Instructions to follow - Gather each line of the entries below that includes "part".

Given data -

"""

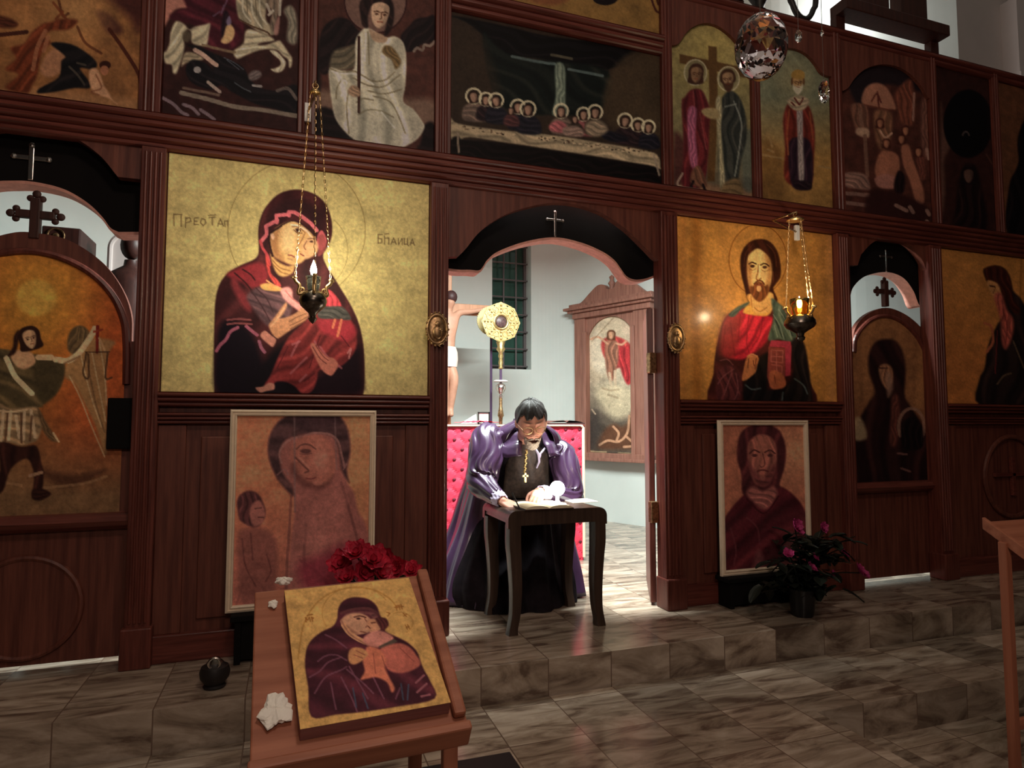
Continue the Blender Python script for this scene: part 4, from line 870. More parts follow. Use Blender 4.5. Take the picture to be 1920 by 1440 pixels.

"""
"""

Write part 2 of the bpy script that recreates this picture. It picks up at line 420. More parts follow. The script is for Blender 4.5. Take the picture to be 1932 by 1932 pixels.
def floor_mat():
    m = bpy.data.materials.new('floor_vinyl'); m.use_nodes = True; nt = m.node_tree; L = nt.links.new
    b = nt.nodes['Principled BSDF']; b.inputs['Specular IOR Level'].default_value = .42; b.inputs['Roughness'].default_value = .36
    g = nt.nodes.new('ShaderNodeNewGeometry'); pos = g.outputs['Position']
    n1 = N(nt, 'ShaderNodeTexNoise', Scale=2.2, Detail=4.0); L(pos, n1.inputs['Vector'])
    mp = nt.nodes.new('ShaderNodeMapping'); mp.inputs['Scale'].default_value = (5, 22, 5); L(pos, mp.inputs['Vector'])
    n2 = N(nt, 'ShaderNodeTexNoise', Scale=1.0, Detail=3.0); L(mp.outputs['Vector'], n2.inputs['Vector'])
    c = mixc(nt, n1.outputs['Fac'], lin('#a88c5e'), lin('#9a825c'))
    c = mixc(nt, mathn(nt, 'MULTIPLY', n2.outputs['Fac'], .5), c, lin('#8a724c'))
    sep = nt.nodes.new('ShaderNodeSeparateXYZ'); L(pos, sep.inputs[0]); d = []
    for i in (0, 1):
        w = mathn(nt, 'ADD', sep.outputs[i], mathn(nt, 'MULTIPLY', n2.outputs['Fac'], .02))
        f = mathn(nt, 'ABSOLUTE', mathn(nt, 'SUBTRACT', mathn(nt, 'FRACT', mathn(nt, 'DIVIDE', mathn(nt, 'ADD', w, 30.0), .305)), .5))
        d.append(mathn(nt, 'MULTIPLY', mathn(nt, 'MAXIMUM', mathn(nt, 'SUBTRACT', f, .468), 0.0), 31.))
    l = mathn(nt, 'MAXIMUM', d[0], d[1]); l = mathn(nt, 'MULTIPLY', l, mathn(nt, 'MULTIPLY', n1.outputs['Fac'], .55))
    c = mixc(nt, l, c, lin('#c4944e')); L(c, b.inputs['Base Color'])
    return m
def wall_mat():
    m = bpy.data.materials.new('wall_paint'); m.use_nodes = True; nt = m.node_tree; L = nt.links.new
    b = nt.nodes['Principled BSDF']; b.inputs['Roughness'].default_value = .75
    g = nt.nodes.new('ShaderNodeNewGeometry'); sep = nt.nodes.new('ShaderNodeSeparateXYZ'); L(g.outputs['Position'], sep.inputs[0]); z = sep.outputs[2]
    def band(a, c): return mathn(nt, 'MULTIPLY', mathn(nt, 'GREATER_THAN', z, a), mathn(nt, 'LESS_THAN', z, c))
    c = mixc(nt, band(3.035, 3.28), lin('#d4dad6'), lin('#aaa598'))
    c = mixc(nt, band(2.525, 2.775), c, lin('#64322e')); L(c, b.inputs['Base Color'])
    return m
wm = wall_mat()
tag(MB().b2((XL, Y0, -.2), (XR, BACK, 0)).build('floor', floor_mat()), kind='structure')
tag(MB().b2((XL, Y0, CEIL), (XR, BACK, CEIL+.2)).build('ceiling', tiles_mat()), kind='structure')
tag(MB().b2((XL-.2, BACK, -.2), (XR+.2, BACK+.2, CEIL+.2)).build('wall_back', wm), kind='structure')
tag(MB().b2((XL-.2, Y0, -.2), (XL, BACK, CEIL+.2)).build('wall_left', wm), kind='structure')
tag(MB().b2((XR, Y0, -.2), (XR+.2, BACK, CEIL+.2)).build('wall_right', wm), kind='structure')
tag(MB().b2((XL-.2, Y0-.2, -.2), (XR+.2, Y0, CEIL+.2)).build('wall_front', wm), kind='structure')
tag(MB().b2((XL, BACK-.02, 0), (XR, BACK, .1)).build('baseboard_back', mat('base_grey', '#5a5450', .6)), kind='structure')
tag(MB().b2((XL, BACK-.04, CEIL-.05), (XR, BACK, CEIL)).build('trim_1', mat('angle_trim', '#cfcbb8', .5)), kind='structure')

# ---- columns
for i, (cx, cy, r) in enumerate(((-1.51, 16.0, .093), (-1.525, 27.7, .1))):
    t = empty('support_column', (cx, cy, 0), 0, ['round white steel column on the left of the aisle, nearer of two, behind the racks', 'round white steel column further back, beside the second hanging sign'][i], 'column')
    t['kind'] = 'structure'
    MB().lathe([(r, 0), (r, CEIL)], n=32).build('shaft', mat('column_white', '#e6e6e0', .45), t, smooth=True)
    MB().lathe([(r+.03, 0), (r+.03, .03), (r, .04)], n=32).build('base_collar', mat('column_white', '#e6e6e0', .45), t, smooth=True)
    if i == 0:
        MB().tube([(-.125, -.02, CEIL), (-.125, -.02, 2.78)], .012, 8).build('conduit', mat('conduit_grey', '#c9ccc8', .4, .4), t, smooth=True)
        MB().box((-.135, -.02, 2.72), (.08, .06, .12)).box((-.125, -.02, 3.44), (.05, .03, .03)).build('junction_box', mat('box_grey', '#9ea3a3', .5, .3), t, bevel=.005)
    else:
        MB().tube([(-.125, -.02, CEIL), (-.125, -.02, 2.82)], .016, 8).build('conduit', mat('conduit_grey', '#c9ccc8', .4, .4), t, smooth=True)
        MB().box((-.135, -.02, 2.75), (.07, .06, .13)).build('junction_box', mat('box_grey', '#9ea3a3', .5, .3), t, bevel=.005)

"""

Task answer -
Continue the Blender Python script for this scene: part 4, from line 870. More parts follow. Use Blender 4.5. Take the picture to be 1920 by 1440 pixels.
Write part 2 of the bpy script that recreates this picture. It picks up at line 420. More parts follow. The script is for Blender 4.5. Take the picture to be 1932 by 1932 pixels.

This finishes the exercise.